Lots of weird little things, some expected (ooh, Harker can't repel Dracula with a cross because he doesn't have enough faith!), some not (Van Helsing has a horse which sniffs out and digs up vampires like a pig looking for truffles). I was always under the impression that this was made for TV, but I have no idea why.

Now, like I said, even though he's going for that goddamned "sexy Dracula" thing, even though his hair is hilarious, even though he could impale a man on the collar of his cape, I really liked Frank Langella as the Count. Unlike so many movie Draculas, he's charismatic, articulate, gentlemanly, and has enough acceptable social skills that one can hardly blame the rest of the cast for taking a while to figure out he's a vampire. For that matter, it's almost hard to blame Lucy for falling for him as hard as she does; this is the only Dracula I've seen who gets a woman to fall in love with him seemingly without using that vampire sex charm vampires are always doing. No wimp-out last-minute finding of her "true will" or whatever for her; she keeps on wanting him right up until the end.

That aside, she doesn't much distinguish herself, and Trevor Eve is as charmless and bland a Jonathan Harker as could possibly be asked for, and we've all seen Keanu in the role.
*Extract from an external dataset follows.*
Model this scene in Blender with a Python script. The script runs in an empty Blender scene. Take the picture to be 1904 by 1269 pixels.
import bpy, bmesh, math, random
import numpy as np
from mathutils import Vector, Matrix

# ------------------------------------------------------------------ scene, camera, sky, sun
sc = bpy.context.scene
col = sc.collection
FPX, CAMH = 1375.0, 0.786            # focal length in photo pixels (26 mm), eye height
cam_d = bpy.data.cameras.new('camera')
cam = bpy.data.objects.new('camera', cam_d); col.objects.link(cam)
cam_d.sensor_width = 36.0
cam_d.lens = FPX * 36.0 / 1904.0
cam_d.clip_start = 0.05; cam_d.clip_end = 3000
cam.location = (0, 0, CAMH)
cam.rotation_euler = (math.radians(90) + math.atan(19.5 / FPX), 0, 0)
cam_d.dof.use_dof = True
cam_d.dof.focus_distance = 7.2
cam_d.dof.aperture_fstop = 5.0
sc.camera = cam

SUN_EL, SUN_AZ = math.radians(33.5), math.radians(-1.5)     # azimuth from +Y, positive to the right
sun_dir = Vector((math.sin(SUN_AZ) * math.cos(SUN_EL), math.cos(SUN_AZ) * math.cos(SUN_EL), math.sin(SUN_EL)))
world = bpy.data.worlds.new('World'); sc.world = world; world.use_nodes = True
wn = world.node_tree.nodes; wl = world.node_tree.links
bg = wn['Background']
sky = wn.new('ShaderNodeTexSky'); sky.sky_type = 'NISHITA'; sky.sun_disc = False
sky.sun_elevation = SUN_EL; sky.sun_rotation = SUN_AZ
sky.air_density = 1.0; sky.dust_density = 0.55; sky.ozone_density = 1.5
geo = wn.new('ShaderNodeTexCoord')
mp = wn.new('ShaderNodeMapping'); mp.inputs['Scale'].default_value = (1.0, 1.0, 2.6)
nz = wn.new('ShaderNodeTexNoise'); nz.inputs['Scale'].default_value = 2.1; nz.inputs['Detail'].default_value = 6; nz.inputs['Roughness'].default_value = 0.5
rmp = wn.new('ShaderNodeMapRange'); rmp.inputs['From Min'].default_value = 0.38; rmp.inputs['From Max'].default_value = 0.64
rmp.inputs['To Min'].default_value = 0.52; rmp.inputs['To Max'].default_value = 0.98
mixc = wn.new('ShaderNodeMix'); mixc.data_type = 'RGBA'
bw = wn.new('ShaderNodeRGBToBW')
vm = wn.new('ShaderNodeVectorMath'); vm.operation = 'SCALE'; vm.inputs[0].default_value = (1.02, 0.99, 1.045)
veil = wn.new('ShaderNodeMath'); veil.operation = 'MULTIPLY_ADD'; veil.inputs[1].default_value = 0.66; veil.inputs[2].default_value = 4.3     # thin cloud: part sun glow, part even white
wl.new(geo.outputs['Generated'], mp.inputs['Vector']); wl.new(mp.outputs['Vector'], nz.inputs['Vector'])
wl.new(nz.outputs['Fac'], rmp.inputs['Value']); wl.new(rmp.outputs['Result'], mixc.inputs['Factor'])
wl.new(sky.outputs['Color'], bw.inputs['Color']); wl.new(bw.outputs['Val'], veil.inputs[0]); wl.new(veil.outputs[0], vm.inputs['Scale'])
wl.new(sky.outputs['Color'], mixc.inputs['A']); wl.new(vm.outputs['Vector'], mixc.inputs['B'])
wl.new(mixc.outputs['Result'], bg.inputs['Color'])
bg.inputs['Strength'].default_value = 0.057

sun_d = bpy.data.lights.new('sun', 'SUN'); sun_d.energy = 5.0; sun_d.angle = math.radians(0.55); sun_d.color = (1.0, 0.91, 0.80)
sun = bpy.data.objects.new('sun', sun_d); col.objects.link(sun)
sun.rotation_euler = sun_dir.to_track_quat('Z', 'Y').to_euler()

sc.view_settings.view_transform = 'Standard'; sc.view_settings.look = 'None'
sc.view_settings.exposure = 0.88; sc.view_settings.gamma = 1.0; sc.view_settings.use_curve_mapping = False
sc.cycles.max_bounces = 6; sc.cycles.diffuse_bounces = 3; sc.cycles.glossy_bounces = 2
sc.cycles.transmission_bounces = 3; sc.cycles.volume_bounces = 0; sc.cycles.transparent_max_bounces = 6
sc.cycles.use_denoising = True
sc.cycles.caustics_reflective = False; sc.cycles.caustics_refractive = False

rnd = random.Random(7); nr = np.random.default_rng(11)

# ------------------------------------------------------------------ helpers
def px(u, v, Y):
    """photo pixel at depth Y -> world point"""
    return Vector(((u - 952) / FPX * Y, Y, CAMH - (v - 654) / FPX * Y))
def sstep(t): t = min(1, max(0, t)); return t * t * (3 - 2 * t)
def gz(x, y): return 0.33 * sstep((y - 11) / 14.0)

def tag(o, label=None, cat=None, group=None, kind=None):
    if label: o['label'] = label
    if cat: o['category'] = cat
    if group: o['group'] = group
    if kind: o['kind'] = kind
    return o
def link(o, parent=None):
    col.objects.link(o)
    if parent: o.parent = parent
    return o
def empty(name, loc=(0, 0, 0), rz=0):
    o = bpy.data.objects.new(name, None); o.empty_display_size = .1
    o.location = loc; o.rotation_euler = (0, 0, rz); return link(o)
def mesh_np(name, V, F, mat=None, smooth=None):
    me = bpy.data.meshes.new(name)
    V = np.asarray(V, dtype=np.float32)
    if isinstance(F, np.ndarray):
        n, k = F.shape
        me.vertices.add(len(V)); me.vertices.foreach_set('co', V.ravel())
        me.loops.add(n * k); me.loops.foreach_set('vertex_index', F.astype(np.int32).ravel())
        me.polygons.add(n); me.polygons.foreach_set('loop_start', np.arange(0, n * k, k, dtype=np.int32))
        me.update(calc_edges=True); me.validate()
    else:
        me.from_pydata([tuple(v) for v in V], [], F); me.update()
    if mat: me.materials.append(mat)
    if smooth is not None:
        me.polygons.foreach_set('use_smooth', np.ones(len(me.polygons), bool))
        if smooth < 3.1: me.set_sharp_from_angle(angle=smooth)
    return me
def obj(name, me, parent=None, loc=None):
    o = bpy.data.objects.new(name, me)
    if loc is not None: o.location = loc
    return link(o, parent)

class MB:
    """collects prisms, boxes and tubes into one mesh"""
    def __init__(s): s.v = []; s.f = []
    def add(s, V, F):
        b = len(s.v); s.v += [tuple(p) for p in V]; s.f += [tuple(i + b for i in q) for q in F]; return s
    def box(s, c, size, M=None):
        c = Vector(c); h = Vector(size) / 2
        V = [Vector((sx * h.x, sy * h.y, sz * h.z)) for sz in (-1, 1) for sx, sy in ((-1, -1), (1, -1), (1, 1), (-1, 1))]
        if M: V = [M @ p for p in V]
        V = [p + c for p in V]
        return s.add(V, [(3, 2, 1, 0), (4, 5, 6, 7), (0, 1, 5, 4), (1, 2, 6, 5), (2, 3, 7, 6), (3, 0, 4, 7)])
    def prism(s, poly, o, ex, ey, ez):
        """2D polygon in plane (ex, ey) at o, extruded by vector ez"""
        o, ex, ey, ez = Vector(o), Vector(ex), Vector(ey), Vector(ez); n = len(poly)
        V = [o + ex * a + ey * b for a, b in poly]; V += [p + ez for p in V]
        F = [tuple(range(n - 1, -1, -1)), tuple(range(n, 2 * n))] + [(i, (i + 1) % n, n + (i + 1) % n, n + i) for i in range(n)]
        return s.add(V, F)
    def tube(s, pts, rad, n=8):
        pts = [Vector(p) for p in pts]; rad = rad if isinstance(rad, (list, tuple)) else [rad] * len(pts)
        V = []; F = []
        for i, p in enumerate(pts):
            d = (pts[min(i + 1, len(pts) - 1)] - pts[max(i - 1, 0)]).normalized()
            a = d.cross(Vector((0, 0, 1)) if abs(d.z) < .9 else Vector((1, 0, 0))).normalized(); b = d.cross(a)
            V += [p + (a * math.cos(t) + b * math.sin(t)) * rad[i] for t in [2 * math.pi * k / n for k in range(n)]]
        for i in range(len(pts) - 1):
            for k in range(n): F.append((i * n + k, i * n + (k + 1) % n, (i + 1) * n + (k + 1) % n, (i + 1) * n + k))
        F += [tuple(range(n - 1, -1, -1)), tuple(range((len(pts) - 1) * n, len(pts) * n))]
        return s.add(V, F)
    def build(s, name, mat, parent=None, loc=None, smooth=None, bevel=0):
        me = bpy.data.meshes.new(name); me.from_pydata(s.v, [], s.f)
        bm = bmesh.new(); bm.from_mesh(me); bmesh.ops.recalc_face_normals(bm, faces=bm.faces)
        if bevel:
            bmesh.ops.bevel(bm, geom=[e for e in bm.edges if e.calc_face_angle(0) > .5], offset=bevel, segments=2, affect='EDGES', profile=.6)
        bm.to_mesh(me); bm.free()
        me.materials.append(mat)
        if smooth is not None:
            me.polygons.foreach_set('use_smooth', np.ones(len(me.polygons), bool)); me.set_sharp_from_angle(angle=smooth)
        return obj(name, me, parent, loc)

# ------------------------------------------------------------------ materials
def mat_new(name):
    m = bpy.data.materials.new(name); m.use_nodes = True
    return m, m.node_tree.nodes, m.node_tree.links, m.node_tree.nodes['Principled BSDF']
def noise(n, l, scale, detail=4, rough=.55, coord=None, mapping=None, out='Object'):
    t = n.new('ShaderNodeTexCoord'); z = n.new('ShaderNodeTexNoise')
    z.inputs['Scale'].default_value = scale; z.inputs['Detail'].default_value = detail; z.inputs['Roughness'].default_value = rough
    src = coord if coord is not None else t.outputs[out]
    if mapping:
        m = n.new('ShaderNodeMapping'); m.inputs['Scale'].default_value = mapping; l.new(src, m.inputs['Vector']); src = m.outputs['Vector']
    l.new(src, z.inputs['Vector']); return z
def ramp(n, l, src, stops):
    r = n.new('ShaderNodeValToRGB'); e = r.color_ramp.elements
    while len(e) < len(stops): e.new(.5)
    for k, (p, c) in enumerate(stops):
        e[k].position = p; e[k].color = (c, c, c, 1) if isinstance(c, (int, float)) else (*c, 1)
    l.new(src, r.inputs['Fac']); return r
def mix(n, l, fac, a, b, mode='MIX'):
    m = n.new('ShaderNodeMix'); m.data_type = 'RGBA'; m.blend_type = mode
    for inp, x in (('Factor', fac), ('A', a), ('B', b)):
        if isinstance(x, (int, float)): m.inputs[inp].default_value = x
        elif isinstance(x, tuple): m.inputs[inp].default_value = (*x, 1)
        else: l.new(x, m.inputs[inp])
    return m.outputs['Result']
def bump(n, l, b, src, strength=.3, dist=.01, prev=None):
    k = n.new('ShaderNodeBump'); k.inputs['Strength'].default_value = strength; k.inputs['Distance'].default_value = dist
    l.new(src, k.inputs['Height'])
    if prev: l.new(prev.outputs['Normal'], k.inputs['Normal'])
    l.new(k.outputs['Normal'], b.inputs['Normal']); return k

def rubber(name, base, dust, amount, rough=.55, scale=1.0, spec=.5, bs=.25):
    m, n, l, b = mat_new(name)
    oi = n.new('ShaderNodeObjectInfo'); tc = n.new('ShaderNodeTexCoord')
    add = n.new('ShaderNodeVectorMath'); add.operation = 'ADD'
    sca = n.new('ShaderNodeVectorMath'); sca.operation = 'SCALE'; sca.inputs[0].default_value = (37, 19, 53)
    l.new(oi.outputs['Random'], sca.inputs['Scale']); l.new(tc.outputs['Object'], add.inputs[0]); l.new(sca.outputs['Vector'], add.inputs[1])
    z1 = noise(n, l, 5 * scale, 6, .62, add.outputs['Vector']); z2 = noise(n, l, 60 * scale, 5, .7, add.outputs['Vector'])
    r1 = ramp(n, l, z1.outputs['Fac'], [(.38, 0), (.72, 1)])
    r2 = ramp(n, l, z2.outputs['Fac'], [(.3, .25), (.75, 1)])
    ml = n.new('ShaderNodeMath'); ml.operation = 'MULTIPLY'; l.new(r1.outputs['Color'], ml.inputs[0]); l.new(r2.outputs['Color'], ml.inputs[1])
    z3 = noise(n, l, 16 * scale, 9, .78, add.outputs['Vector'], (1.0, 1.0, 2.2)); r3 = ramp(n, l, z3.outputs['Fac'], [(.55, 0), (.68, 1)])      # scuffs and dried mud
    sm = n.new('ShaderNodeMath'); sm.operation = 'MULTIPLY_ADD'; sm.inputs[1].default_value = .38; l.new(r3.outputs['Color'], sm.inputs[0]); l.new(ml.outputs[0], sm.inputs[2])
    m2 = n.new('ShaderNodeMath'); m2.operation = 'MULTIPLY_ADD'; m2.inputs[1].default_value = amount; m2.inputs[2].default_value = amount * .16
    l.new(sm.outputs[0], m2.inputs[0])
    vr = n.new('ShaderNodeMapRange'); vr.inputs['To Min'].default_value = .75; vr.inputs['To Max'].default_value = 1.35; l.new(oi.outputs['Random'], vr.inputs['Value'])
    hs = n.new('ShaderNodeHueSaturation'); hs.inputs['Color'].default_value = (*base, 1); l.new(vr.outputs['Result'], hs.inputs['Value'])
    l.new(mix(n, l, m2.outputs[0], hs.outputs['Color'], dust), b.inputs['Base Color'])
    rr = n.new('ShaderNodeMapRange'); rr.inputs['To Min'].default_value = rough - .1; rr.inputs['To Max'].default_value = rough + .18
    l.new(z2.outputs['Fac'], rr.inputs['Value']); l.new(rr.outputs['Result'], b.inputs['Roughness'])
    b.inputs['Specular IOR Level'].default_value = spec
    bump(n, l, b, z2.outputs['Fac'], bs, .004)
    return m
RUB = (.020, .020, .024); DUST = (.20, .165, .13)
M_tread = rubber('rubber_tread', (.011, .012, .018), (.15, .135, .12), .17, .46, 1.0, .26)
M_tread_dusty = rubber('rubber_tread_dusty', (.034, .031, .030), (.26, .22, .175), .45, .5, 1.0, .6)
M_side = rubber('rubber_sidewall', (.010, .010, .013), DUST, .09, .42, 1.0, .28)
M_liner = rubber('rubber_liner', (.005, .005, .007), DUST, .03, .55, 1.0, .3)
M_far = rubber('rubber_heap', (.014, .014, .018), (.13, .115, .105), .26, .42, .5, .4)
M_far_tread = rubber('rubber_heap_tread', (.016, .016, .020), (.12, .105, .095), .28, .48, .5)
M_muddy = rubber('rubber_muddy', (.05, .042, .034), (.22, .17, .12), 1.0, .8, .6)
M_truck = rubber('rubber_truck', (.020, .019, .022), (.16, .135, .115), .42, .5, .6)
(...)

I've come to the conclusion that Jonathan and Lucy are to Dracula movies as Lancelot and Guenevere are to King Arthur movies - the one aspect which never seems to work, often due to bad casting. I'd probably love Coppola's film if he'd found somebody other than the two worst actors of their generation to play those roles. Even Renfeld, as played by Tony Haygarth, bores the shit out of me here.

Just as Jonathan and Lucy seem bound by an iron-clad rule which says they must be played by the worst actors the casting director can find, some other unwritten rule seems to cause the inevitable casting of the BEST actor one can find as Van Helsing. I mean, Laurence Olivier, people! He and Langella are great against each other. This movie needed a hell of a lot more of it.

The sets are great and the effects a mixed bag (love the scene where Dracula crawls down a wall, but the Drac-bat is one aspect of vampire movies which is rarely pulled off), but the makeup is usually terrible, particularly on the Van Helsing girl. The worst failure from both an effects and story angle has to be the crushingly disappointing ending, which gives us such a cool setup for Dracula's death by sunlight...and then gives us the lamest death by sunlight I've ever seen. (oh, don't tell me I've spoiled the end for you) And even then, it sets itself up for a sequel. What, didn't the sunlight have enough faith?

Directed by John "Another Stakeout" Badham, not exactly a name that comes to mind when I think of hidden horror talent. I guess it's worth a look if you're a big Langella fan, or a Dracula completist. To be fair, though, it's my impression that this is one of the better-regarded Dracula movies, and my appreciation of Dracula movies has long been a little at odds with accepted norms.